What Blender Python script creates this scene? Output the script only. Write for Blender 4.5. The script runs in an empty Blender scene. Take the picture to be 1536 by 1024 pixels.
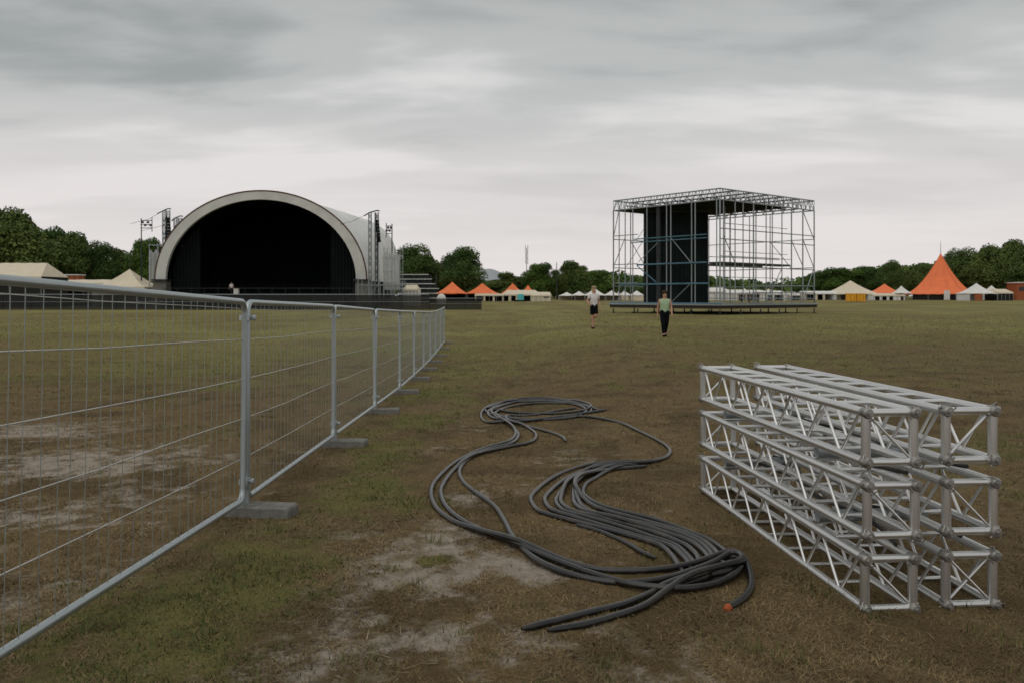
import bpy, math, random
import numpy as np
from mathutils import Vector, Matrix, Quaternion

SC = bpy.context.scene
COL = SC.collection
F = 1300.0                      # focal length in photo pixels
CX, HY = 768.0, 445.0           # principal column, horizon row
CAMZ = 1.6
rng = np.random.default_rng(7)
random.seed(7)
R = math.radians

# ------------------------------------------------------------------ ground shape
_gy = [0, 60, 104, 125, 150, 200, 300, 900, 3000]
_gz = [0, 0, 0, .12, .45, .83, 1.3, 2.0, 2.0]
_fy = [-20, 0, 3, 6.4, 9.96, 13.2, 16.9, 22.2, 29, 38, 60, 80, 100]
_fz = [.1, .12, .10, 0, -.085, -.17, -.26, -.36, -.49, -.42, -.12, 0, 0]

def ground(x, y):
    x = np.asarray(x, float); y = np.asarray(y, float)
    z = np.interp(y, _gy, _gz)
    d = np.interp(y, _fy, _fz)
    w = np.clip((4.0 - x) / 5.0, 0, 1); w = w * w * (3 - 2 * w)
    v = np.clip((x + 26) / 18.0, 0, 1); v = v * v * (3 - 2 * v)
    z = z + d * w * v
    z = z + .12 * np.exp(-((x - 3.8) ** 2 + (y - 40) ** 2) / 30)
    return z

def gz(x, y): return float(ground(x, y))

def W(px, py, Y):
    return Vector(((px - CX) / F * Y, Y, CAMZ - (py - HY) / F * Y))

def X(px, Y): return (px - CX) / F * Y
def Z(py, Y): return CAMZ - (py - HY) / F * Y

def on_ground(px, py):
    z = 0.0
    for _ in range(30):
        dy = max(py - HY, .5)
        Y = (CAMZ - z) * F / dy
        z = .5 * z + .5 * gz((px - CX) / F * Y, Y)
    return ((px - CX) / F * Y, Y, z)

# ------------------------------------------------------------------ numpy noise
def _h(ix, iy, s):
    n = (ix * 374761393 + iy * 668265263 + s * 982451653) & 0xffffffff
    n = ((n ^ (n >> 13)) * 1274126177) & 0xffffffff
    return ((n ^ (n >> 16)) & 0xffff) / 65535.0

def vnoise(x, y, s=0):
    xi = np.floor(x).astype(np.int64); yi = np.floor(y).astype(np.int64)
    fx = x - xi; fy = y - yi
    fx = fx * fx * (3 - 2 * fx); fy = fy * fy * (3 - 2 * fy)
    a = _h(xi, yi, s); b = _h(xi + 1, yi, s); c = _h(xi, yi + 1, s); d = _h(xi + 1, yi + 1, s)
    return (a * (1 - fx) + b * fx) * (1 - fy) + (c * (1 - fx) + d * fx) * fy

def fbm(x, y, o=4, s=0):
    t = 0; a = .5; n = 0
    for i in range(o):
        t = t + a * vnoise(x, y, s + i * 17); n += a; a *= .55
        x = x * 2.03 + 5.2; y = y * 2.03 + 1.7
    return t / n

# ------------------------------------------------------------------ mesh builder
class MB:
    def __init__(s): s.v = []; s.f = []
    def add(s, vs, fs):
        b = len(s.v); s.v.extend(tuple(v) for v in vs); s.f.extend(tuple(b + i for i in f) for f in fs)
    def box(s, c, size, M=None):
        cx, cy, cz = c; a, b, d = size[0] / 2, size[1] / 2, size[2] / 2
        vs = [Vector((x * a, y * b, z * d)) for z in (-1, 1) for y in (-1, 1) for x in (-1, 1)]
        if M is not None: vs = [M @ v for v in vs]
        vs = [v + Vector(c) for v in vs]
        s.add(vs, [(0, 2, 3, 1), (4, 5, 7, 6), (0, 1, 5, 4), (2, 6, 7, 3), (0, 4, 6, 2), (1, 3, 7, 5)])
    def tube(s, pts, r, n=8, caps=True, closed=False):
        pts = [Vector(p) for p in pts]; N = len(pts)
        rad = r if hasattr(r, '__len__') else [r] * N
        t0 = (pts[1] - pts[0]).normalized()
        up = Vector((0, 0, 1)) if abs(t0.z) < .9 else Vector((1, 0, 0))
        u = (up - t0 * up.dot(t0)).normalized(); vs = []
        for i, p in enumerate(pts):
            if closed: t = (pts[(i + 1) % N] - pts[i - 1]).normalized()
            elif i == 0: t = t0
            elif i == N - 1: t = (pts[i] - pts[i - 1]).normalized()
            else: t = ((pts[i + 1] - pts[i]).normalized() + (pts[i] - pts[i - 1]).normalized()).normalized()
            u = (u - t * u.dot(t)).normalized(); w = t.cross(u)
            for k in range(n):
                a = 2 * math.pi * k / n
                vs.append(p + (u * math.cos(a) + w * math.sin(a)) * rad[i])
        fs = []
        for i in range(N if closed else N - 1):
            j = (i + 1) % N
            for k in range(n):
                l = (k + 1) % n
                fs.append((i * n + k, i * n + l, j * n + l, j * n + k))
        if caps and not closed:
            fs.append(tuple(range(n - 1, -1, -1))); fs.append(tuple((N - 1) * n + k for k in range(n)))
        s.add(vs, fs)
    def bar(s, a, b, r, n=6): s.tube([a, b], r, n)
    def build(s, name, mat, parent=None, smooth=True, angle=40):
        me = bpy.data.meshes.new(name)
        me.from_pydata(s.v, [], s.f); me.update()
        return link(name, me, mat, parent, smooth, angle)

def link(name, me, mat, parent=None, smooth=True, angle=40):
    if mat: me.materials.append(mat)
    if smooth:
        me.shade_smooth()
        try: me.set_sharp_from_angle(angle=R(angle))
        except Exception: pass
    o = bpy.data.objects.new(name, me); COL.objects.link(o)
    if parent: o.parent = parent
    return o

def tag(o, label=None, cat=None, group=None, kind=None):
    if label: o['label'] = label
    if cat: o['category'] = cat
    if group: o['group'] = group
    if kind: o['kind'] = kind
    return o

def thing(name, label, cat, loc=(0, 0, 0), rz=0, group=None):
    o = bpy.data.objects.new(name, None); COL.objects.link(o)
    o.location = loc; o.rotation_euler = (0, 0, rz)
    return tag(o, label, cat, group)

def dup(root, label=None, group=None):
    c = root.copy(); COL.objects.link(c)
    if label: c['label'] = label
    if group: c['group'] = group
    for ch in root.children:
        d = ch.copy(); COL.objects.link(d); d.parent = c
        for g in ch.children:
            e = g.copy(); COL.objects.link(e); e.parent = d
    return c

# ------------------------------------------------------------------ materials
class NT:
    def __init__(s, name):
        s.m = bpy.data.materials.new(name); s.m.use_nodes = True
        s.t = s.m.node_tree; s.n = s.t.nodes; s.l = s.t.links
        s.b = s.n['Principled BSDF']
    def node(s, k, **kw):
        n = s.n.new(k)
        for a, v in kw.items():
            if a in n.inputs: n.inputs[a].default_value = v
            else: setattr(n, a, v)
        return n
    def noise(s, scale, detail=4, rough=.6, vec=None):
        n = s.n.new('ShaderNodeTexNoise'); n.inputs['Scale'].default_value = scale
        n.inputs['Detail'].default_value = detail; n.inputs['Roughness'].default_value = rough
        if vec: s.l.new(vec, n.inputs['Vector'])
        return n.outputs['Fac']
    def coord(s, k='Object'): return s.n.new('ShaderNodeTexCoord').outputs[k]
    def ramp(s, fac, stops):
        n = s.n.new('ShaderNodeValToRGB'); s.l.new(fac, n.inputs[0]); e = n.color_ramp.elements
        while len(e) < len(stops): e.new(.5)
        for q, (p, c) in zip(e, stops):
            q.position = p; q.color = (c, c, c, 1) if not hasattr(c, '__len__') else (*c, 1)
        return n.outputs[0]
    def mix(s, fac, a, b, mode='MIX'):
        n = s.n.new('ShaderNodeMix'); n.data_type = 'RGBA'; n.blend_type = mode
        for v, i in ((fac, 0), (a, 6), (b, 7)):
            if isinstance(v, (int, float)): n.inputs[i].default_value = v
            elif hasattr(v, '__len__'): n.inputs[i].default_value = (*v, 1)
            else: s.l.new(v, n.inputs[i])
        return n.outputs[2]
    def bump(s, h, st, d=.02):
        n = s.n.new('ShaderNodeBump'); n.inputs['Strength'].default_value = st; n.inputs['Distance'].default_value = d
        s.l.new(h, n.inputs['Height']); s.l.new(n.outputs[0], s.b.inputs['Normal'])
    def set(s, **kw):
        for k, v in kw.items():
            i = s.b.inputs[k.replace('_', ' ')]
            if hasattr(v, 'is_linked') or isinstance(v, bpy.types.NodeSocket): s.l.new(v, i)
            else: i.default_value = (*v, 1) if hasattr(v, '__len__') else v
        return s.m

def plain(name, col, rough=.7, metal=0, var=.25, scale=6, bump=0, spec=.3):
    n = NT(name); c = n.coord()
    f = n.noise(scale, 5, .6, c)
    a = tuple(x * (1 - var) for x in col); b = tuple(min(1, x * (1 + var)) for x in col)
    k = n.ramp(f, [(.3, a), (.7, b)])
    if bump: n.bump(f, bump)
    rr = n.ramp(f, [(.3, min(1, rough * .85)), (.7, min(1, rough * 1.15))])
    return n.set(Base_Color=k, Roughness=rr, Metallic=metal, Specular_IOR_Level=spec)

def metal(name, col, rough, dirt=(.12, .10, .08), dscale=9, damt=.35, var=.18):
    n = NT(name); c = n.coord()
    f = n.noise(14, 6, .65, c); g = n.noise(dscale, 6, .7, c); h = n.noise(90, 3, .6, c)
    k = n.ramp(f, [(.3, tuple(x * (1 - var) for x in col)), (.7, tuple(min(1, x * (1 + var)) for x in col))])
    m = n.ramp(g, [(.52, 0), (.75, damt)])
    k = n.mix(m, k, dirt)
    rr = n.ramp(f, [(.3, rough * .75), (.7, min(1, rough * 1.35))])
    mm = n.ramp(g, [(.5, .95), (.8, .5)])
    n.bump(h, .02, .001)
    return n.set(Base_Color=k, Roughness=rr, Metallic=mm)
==
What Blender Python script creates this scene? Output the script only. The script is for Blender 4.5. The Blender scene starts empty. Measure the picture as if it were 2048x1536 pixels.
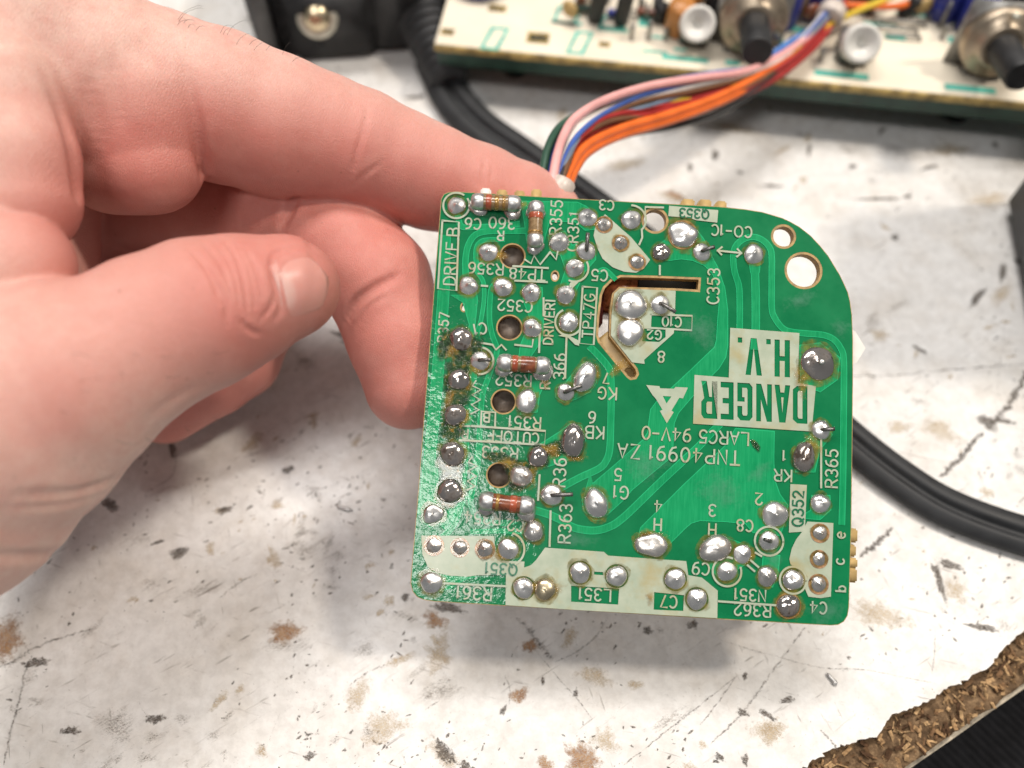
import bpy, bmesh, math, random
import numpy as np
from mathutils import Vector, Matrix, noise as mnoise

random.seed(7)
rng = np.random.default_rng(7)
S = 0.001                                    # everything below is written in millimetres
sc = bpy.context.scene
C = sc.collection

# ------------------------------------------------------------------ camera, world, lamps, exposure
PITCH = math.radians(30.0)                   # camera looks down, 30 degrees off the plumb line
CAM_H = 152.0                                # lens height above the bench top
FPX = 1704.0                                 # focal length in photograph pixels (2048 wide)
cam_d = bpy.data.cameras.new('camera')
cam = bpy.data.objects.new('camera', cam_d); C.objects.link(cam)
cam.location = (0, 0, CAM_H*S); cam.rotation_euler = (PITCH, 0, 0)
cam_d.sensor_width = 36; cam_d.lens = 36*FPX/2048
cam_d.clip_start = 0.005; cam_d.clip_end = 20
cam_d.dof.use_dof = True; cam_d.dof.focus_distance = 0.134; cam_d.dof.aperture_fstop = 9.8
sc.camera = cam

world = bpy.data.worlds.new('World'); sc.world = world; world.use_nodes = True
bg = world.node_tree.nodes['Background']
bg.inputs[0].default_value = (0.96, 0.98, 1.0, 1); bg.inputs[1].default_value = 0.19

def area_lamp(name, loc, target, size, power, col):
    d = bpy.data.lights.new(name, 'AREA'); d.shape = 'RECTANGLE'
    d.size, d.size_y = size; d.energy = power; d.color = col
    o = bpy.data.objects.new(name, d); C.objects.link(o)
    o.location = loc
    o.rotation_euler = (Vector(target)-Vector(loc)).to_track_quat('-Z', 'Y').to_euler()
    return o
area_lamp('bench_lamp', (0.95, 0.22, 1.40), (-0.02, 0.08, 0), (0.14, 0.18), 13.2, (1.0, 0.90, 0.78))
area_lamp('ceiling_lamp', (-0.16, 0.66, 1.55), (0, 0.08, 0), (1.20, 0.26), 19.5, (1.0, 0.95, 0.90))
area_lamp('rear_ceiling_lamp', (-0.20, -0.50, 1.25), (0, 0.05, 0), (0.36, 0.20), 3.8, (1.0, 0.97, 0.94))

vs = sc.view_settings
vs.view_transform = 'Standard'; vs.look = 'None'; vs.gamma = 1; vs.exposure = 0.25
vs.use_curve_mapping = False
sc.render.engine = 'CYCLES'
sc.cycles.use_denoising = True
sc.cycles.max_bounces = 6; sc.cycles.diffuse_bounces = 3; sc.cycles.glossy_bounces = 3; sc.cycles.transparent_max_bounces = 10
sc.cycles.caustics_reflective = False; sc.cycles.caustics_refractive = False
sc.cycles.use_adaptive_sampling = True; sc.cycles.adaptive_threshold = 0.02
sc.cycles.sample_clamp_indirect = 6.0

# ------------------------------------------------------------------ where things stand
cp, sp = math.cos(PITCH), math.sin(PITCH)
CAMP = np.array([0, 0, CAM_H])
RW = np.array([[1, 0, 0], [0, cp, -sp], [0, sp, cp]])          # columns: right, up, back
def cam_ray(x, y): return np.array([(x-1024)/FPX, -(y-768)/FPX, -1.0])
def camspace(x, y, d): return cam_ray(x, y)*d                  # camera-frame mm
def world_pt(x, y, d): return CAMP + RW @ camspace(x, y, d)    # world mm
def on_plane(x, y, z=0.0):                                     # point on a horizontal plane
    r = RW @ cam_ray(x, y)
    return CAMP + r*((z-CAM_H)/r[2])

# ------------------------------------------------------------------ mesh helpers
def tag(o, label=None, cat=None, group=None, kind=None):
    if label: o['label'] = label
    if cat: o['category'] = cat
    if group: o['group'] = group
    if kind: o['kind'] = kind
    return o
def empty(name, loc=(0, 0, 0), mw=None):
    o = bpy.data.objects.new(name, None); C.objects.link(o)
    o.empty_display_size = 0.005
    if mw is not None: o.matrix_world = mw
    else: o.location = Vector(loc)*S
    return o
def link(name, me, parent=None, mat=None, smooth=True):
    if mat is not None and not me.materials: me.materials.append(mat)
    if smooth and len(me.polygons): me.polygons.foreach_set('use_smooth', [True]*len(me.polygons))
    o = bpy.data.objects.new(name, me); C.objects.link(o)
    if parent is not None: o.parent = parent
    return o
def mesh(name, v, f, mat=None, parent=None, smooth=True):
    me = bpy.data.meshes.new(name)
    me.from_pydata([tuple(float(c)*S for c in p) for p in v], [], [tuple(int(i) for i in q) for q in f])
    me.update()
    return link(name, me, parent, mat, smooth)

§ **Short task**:
Look above for the line with "by 1024 pixels." and the line with "R = math.radians", then copy exactly the lines from the first through the second, both kept, with no pictures.

§ **Output of the exercise**:
What Blender Python script creates this scene? Output the script only. Write for Blender 4.5. The script runs in an empty Blender scene. Take the picture to be 1536 by 1024 pixels.
import bpy, math, random
import numpy as np
from mathutils import Vector, Matrix, Quaternion

SC = bpy.context.scene
COL = SC.collection
F = 1300.0                      # focal length in photo pixels
CX, HY = 768.0, 445.0           # principal column, horizon row
CAMZ = 1.6
rng = np.random.default_rng(7)
random.seed(7)
R = math.radians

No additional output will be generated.